* Begin Supplied information *

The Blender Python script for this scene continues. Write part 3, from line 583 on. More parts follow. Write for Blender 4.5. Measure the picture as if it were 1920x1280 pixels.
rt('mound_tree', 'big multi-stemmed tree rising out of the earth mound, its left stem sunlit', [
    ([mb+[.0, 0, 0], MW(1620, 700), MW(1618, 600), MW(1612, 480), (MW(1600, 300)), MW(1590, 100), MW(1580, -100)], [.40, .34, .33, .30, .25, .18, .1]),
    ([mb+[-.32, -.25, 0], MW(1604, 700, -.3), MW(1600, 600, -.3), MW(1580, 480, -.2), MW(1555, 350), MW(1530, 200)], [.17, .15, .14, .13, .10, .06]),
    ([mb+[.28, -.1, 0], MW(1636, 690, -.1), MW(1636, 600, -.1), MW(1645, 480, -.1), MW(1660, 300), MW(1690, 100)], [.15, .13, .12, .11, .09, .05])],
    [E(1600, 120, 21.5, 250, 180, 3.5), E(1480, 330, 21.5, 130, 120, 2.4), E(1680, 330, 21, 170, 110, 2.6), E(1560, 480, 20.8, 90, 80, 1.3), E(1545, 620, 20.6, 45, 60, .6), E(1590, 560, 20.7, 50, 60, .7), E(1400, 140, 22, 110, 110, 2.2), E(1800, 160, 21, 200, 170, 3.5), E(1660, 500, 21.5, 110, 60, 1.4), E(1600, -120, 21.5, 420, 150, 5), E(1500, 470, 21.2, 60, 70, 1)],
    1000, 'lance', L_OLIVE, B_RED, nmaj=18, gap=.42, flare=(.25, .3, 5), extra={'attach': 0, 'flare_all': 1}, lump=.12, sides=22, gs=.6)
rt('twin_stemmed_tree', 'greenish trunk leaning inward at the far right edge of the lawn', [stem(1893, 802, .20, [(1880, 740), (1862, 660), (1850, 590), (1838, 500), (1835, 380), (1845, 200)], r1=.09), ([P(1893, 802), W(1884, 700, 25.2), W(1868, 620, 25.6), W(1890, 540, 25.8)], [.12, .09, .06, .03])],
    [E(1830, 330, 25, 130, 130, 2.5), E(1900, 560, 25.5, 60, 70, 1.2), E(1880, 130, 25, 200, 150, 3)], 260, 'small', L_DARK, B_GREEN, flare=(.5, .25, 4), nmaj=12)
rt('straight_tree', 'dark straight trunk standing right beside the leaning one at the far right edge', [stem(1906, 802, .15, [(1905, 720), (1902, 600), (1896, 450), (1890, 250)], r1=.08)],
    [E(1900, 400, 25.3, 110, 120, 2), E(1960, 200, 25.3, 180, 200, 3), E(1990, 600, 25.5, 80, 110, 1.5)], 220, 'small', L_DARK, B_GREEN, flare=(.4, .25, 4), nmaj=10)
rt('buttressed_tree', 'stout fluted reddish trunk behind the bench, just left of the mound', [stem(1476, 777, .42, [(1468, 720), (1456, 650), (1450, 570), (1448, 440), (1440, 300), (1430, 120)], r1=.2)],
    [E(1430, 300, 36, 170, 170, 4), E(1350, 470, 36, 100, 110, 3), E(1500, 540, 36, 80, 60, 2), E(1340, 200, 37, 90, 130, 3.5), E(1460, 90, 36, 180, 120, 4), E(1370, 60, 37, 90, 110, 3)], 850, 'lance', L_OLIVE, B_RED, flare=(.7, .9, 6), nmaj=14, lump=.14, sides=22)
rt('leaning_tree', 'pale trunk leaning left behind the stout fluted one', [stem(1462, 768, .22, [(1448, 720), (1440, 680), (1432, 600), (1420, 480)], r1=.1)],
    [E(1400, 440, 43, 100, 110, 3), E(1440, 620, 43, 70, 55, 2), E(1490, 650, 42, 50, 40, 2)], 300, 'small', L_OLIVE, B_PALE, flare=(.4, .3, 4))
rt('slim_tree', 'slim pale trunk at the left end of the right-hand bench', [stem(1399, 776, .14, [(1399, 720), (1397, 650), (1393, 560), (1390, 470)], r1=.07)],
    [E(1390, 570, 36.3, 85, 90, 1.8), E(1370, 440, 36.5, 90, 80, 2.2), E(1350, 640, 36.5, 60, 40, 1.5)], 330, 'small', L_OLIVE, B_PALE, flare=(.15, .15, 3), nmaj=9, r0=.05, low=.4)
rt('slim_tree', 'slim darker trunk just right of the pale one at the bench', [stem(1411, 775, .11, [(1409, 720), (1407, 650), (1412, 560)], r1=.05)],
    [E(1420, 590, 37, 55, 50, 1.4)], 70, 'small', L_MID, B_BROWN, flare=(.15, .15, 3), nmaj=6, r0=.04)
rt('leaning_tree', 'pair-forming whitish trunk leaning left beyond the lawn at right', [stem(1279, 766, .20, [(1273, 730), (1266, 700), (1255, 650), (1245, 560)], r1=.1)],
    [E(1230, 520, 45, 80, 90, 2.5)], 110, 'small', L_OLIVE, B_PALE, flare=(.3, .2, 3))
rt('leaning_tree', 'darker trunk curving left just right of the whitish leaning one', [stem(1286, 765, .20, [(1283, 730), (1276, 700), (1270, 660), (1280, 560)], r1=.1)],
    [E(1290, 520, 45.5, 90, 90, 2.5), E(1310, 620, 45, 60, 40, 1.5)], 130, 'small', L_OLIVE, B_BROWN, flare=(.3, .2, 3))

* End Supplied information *

What is needed: Write out every line of the material again, exactly as it reads.

The reply:
The Blender Python script for this scene continues. Write part 3, from line 583 on. More parts follow. Write for Blender 4.5. Measure the picture as if it were 1920x1280 pixels.
rt('mound_tree', 'big multi-stemmed tree rising out of the earth mound, its left stem sunlit', [
    ([mb+[.0, 0, 0], MW(1620, 700), MW(1618, 600), MW(1612, 480), (MW(1600, 300)), MW(1590, 100), MW(1580, -100)], [.40, .34, .33, .30, .25, .18, .1]),
    ([mb+[-.32, -.25, 0], MW(1604, 700, -.3), MW(1600, 600, -.3), MW(1580, 480, -.2), MW(1555, 350), MW(1530, 200)], [.17, .15, .14, .13, .10, .06]),
    ([mb+[.28, -.1, 0], MW(1636, 690, -.1), MW(1636, 600, -.1), MW(1645, 480, -.1), MW(1660, 300), MW(1690, 100)], [.15, .13, .12, .11, .09, .05])],
    [E(1600, 120, 21.5, 250, 180, 3.5), E(1480, 330, 21.5, 130, 120, 2.4), E(1680, 330, 21, 170, 110, 2.6), E(1560, 480, 20.8, 90, 80, 1.3), E(1545, 620, 20.6, 45, 60, .6), E(1590, 560, 20.7, 50, 60, .7), E(1400, 140, 22, 110, 110, 2.2), E(1800, 160, 21, 200, 170, 3.5), E(1660, 500, 21.5, 110, 60, 1.4), E(1600, -120, 21.5, 420, 150, 5), E(1500, 470, 21.2, 60, 70, 1)],
    1000, 'lance', L_OLIVE, B_RED, nmaj=18, gap=.42, flare=(.25, .3, 5), extra={'attach': 0, 'flare_all': 1}, lump=.12, sides=22, gs=.6)
rt('twin_stemmed_tree', 'greenish trunk leaning inward at the far right edge of the lawn', [stem(1893, 802, .20, [(1880, 740), (1862, 660), (1850, 590), (1838, 500), (1835, 380), (1845, 200)], r1=.09), ([P(1893, 802), W(1884, 700, 25.2), W(1868, 620, 25.6), W(1890, 540, 25.8)], [.12, .09, .06, .03])],
    [E(1830, 330, 25, 130, 130, 2.5), E(1900, 560, 25.5, 60, 70, 1.2), E(1880, 130, 25, 200, 150, 3)], 260, 'small', L_DARK, B_GREEN, flare=(.5, .25, 4), nmaj=12)
rt('straight_tree', 'dark straight trunk standing right beside the leaning one at the far right edge', [stem(1906, 802, .15, [(1905, 720), (1902, 600), (1896, 450), (1890, 250)], r1=.08)],
    [E(1900, 400, 25.3, 110, 120, 2), E(1960, 200, 25.3, 180, 200, 3), E(1990, 600, 25.5, 80, 110, 1.5)], 220, 'small', L_DARK, B_GREEN, flare=(.4, .25, 4), nmaj=10)
rt('buttressed_tree', 'stout fluted reddish trunk behind the bench, just left of the mound', [stem(1476, 777, .42, [(1468, 720), (1456, 650), (1450, 570), (1448, 440), (1440, 300), (1430, 120)], r1=.2)],
    [E(1430, 300, 36, 170, 170, 4), E(1350, 470, 36, 100, 110, 3), E(1500, 540, 36, 80, 60, 2), E(1340, 200, 37, 90, 130, 3.5), E(1460, 90, 36, 180, 120, 4), E(1370, 60, 37, 90, 110, 3)], 850, 'lance', L_OLIVE, B_RED, flare=(.7, .9, 6), nmaj=14, lump=.14, sides=22)
rt('leaning_tree', 'pale trunk leaning left behind the stout fluted one', [stem(1462, 768, .22, [(1448, 720), (1440, 680), (1432, 600), (1420, 480)], r1=.1)],
    [E(1400, 440, 43, 100, 110, 3), E(1440, 620, 43, 70, 55, 2), E(1490, 650, 42, 50, 40, 2)], 300, 'small', L_OLIVE, B_PALE, flare=(.4, .3, 4))
rt('slim_tree', 'slim pale trunk at the left end of the right-hand bench', [stem(1399, 776, .14, [(1399, 720), (1397, 650), (1393, 560), (1390, 470)], r1=.07)],
    [E(1390, 570, 36.3, 85, 90, 1.8), E(1370, 440, 36.5, 90, 80, 2.2), E(1350, 640, 36.5, 60, 40, 1.5)], 330, 'small', L_OLIVE, B_PALE, flare=(.15, .15, 3), nmaj=9, r0=.05, low=.4)
rt('slim_tree', 'slim darker trunk just right of the pale one at the bench', [stem(1411, 775, .11, [(1409, 720), (1407, 650), (1412, 560)], r1=.05)],
    [E(1420, 590, 37, 55, 50, 1.4)], 70, 'small', L_MID, B_BROWN, flare=(.15, .15, 3), nmaj=6, r0=.04)
rt('leaning_tree', 'pair-forming whitish trunk leaning left beyond the lawn at right', [stem(1279, 766, .20, [(1273, 730), (1266, 700), (1255, 650), (1245, 560)], r1=.1)],
    [E(1230, 520, 45, 80, 90, 2.5)], 110, 'small', L_OLIVE, B_PALE, flare=(.3, .2, 3))
rt('leaning_tree', 'darker trunk curving left just right of the whitish leaning one', [stem(1286, 765, .20, [(1283, 730), (1276, 700), (1270, 660), (1280, 560)], r1=.1)],
    [E(1290, 520, 45.5, 90, 90, 2.5), E(1310, 620, 45, 60, 40, 1.5)], 130, 'small', L_OLIVE, B_BROWN, flare=(.3, .2, 3))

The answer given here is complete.